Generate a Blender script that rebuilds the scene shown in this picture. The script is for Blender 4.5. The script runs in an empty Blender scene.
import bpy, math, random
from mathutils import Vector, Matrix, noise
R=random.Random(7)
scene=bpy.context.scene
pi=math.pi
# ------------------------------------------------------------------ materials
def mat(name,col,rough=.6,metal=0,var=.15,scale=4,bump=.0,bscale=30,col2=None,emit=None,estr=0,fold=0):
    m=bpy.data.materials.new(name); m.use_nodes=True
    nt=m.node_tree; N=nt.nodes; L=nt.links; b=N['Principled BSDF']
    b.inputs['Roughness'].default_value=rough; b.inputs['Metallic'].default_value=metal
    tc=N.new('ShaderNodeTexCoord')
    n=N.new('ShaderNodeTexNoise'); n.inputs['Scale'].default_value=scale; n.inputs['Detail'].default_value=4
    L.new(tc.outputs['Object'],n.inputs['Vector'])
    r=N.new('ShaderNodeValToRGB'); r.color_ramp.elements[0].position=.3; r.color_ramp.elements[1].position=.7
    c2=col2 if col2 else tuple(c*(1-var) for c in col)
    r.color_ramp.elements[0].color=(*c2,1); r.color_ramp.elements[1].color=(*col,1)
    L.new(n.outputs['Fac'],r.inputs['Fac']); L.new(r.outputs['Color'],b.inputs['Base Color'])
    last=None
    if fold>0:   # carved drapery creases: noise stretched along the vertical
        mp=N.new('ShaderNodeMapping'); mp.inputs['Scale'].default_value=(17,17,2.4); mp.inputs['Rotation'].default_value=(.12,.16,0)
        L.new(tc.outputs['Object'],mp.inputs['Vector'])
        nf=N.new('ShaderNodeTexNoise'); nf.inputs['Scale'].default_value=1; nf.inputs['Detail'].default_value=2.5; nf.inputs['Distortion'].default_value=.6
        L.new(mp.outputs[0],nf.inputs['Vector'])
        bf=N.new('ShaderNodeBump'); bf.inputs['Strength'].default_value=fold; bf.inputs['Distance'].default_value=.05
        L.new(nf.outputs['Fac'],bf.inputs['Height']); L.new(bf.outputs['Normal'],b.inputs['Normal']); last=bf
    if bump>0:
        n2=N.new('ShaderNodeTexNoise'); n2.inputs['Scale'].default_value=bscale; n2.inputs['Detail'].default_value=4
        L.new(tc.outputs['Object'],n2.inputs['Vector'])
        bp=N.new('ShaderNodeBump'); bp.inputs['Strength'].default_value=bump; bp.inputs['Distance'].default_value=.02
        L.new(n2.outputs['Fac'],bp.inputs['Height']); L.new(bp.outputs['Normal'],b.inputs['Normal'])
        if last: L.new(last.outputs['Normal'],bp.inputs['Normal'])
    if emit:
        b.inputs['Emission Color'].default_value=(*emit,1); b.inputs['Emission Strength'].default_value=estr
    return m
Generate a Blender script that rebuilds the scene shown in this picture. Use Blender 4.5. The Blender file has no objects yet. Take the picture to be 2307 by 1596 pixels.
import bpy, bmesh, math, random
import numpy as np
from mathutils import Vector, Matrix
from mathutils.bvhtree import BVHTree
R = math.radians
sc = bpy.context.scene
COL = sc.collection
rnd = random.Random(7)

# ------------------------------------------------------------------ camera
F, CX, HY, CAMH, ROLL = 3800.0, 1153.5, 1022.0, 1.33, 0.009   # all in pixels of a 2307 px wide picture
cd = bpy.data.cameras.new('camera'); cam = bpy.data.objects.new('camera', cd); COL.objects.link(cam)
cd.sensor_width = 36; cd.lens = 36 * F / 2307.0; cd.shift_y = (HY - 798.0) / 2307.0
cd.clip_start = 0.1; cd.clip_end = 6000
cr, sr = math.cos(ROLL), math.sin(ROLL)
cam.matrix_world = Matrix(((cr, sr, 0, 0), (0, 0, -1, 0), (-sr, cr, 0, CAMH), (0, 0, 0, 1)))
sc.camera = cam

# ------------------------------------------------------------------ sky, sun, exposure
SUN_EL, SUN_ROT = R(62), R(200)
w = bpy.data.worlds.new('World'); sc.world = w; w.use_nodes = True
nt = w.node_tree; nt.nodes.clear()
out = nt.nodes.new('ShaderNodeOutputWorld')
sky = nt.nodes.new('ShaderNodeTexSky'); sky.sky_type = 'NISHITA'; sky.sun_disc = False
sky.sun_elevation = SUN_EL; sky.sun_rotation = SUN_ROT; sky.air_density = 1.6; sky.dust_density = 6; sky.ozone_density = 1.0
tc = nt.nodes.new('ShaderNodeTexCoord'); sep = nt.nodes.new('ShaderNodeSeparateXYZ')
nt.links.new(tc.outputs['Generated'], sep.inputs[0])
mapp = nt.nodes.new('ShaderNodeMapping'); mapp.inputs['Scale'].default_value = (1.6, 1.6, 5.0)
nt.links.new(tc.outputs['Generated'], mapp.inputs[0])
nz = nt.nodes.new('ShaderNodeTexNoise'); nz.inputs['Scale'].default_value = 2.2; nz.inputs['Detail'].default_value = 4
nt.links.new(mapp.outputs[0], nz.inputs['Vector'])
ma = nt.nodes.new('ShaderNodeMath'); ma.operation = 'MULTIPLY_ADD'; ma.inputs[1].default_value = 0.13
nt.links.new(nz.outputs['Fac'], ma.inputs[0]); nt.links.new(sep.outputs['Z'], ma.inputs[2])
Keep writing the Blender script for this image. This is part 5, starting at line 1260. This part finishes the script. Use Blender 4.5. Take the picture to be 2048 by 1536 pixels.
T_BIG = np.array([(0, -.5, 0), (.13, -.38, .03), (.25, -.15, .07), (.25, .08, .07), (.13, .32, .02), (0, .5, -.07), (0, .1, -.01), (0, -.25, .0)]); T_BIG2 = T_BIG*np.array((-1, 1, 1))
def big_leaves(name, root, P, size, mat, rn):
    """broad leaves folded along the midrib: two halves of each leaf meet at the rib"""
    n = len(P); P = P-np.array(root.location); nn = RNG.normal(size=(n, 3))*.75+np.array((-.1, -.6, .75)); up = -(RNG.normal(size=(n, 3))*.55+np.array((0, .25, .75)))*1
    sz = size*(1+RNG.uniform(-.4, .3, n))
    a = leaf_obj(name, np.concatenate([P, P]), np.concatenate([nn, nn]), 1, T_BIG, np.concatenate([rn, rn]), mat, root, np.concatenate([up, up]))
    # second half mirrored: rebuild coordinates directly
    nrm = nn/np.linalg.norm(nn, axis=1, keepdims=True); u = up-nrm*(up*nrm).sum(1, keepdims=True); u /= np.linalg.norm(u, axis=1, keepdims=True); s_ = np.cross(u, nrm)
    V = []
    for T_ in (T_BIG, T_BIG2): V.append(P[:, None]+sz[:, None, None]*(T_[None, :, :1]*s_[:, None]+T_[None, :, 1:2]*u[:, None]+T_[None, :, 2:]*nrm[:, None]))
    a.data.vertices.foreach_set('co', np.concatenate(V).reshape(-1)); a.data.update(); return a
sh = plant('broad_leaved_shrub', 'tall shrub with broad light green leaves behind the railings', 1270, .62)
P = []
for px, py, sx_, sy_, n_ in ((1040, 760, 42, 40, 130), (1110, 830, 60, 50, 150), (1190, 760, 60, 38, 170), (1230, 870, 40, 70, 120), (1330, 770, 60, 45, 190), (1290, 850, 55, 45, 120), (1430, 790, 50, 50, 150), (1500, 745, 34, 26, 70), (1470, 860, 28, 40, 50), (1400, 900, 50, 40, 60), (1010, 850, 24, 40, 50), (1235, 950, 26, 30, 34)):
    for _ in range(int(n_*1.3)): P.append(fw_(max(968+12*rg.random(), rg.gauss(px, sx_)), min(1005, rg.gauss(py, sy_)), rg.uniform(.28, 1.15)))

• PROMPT
The records above should be duplicated in full, exactly as given.

• WRITTEN REPLY
Generate a Blender script that rebuilds the scene shown in this picture. The script is for Blender 4.5. The script runs in an empty Blender scene.
import bpy, math, random
from mathutils import Vector, Matrix, noise
R=random.Random(7)
scene=bpy.context.scene
pi=math.pi
# ------------------------------------------------------------------ materials
def mat(name,col,rough=.6,metal=0,var=.15,scale=4,bump=.0,bscale=30,col2=None,emit=None,estr=0,fold=0):
    m=bpy.data.materials.new(name); m.use_nodes=True
    nt=m.node_tree; N=nt.nodes; L=nt.links; b=N['Principled BSDF']
    b.inputs['Roughness'].default_value=rough; b.inputs['Metallic'].default_value=metal
    tc=N.new('ShaderNodeTexCoord')
    n=N.new('ShaderNodeTexNoise'); n.inputs['Scale'].default_value=scale; n.inputs['Detail'].default_value=4
    L.new(tc.outputs['Object'],n.inputs['Vector'])
    r=N.new('ShaderNodeValToRGB'); r.color_ramp.elements[0].position=.3; r.color_ramp.elements[1].position=.7
    c2=col2 if col2 else tuple(c*(1-var) for c in col)
    r.color_ramp.elements[0].color=(*c2,1); r.color_ramp.elements[1].color=(*col,1)
    L.new(n.outputs['Fac'],r.inputs['Fac']); L.new(r.outputs['Color'],b.inputs['Base Color'])
    last=None
    if fold>0:   # carved drapery creases: noise stretched along the vertical
        mp=N.new('ShaderNodeMapping'); mp.inputs['Scale'].default_value=(17,17,2.4); mp.inputs['Rotation'].default_value=(.12,.16,0)
        L.new(tc.outputs['Object'],mp.inputs['Vector'])
        nf=N.new('ShaderNodeTexNoise'); nf.inputs['Scale'].default_value=1; nf.inputs['Detail'].default_value=2.5; nf.inputs['Distortion'].default_value=.6
        L.new(mp.outputs[0],nf.inputs['Vector'])
        bf=N.new('ShaderNodeBump'); bf.inputs['Strength'].default_value=fold; bf.inputs['Distance'].default_value=.05
        L.new(nf.outputs['Fac'],bf.inputs['Height']); L.new(bf.outputs['Normal'],b.inputs['Normal']); last=bf
    if bump>0:
        n2=N.new('ShaderNodeTexNoise'); n2.inputs['Scale'].default_value=bscale; n2.inputs['Detail'].default_value=4
        L.new(tc.outputs['Object'],n2.inputs['Vector'])
        bp=N.new('ShaderNodeBump'); bp.inputs['Strength'].default_value=bump; bp.inputs['Distance'].default_value=.02
        L.new(n2.outputs['Fac'],bp.inputs['Height']); L.new(bp.outputs['Normal'],b.inputs['Normal'])
        if last: L.new(last.outputs['Normal'],bp.inputs['Normal'])
    if emit:
        b.inputs['Emission Color'].default_value=(*emit,1); b.inputs['Emission Strength'].default_value=estr
    return m
Generate a Blender script that rebuilds the scene shown in this picture. Use Blender 4.5. The Blender file has no objects yet. Take the picture to be 2307 by 1596 pixels.
import bpy, bmesh, math, random
import numpy as np
from mathutils import Vector, Matrix
from mathutils.bvhtree import BVHTree
R = math.radians
sc = bpy.context.scene
COL = sc.collection
rnd = random.Random(7)

# ------------------------------------------------------------------ camera
F, CX, HY, CAMH, ROLL = 3800.0, 1153.5, 1022.0, 1.33, 0.009   # all in pixels of a 2307 px wide picture
cd = bpy.data.cameras.new('camera'); cam = bpy.data.objects.new('camera', cd); COL.objects.link(cam)
cd.sensor_width = 36; cd.lens = 36 * F / 2307.0; cd.shift_y = (HY - 798.0) / 2307.0
cd.clip_start = 0.1; cd.clip_end = 6000
cr, sr = math.cos(ROLL), math.sin(ROLL)
cam.matrix_world = Matrix(((cr, sr, 0, 0), (0, 0, -1, 0), (-sr, cr, 0, CAMH), (0, 0, 0, 1)))
sc.camera = cam

# ------------------------------------------------------------------ sky, sun, exposure
SUN_EL, SUN_ROT = R(62), R(200)
w = bpy.data.worlds.new('World'); sc.world = w; w.use_nodes = True
nt = w.node_tree; nt.nodes.clear()
out = nt.nodes.new('ShaderNodeOutputWorld')
sky = nt.nodes.new('ShaderNodeTexSky'); sky.sky_type = 'NISHITA'; sky.sun_disc = False
sky.sun_elevation = SUN_EL; sky.sun_rotation = SUN_ROT; sky.air_density = 1.6; sky.dust_density = 6; sky.ozone_density = 1.0
tc = nt.nodes.new('ShaderNodeTexCoord'); sep = nt.nodes.new('ShaderNodeSeparateXYZ')
nt.links.new(tc.outputs['Generated'], sep.inputs[0])
mapp = nt.nodes.new('ShaderNodeMapping'); mapp.inputs['Scale'].default_value = (1.6, 1.6, 5.0)
nt.links.new(tc.outputs['Generated'], mapp.inputs[0])
nz = nt.nodes.new('ShaderNodeTexNoise'); nz.inputs['Scale'].default_value = 2.2; nz.inputs['Detail'].default_value = 4
nt.links.new(mapp.outputs[0], nz.inputs['Vector'])
ma = nt.nodes.new('ShaderNodeMath'); ma.operation = 'MULTIPLY_ADD'; ma.inputs[1].default_value = 0.13
nt.links.new(nz.outputs['Fac'], ma.inputs[0]); nt.links.new(sep.outputs['Z'], ma.inputs[2])
Keep writing the Blender script for this image. This is part 5, starting at line 1260. This part finishes the script. Use Blender 4.5. Take the picture to be 2048 by 1536 pixels.
T_BIG = np.array([(0, -.5, 0), (.13, -.38, .03), (.25, -.15, .07), (.25, .08, .07), (.13, .32, .02), (0, .5, -.07), (0, .1, -.01), (0, -.25, .0)]); T_BIG2 = T_BIG*np.array((-1, 1, 1))
def big_leaves(name, root, P, size, mat, rn):
    """broad leaves folded along the midrib: two halves of each leaf meet at the rib"""
    n = len(P); P = P-np.array(root.location); nn = RNG.normal(size=(n, 3))*.75+np.array((-.1, -.6, .75)); up = -(RNG.normal(size=(n, 3))*.55+np.array((0, .25, .75)))*1
    sz = size*(1+RNG.uniform(-.4, .3, n))
    a = leaf_obj(name, np.concatenate([P, P]), np.concatenate([nn, nn]), 1, T_BIG, np.concatenate([rn, rn]), mat, root, np.concatenate([up, up]))
    # second half mirrored: rebuild coordinates directly
    nrm = nn/np.linalg.norm(nn, axis=1, keepdims=True); u = up-nrm*(up*nrm).sum(1, keepdims=True); u /= np.linalg.norm(u, axis=1, keepdims=True); s_ = np.cross(u, nrm)
    V = []
    for T_ in (T_BIG, T_BIG2): V.append(P[:, None]+sz[:, None, None]*(T_[None, :, :1]*s_[:, None]+T_[None, :, 1:2]*u[:, None]+T_[None, :, 2:]*nrm[:, None]))
    a.data.vertices.foreach_set('co', np.concatenate(V).reshape(-1)); a.data.update(); return a
sh = plant('broad_leaved_shrub', 'tall shrub with broad light green leaves behind the railings', 1270, .62)
P = []
for px, py, sx_, sy_, n_ in ((1040, 760, 42, 40, 130), (1110, 830, 60, 50, 150), (1190, 760, 60, 38, 170), (1230, 870, 40, 70, 120), (1330, 770, 60, 45, 190), (1290, 850, 55, 45, 120), (1430, 790, 50, 50, 150), (1500, 745, 34, 26, 70), (1470, 860, 28, 40, 50), (1400, 900, 50, 40, 60), (1010, 850, 24, 40, 50), (1235, 950, 26, 30, 34)):
    for _ in range(int(n_*1.3)): P.append(fw_(max(968+12*rg.random(), rg.gauss(px, sx_)), min(1005, rg.gauss(py, sy_)), rg.uniform(.28, 1.15)))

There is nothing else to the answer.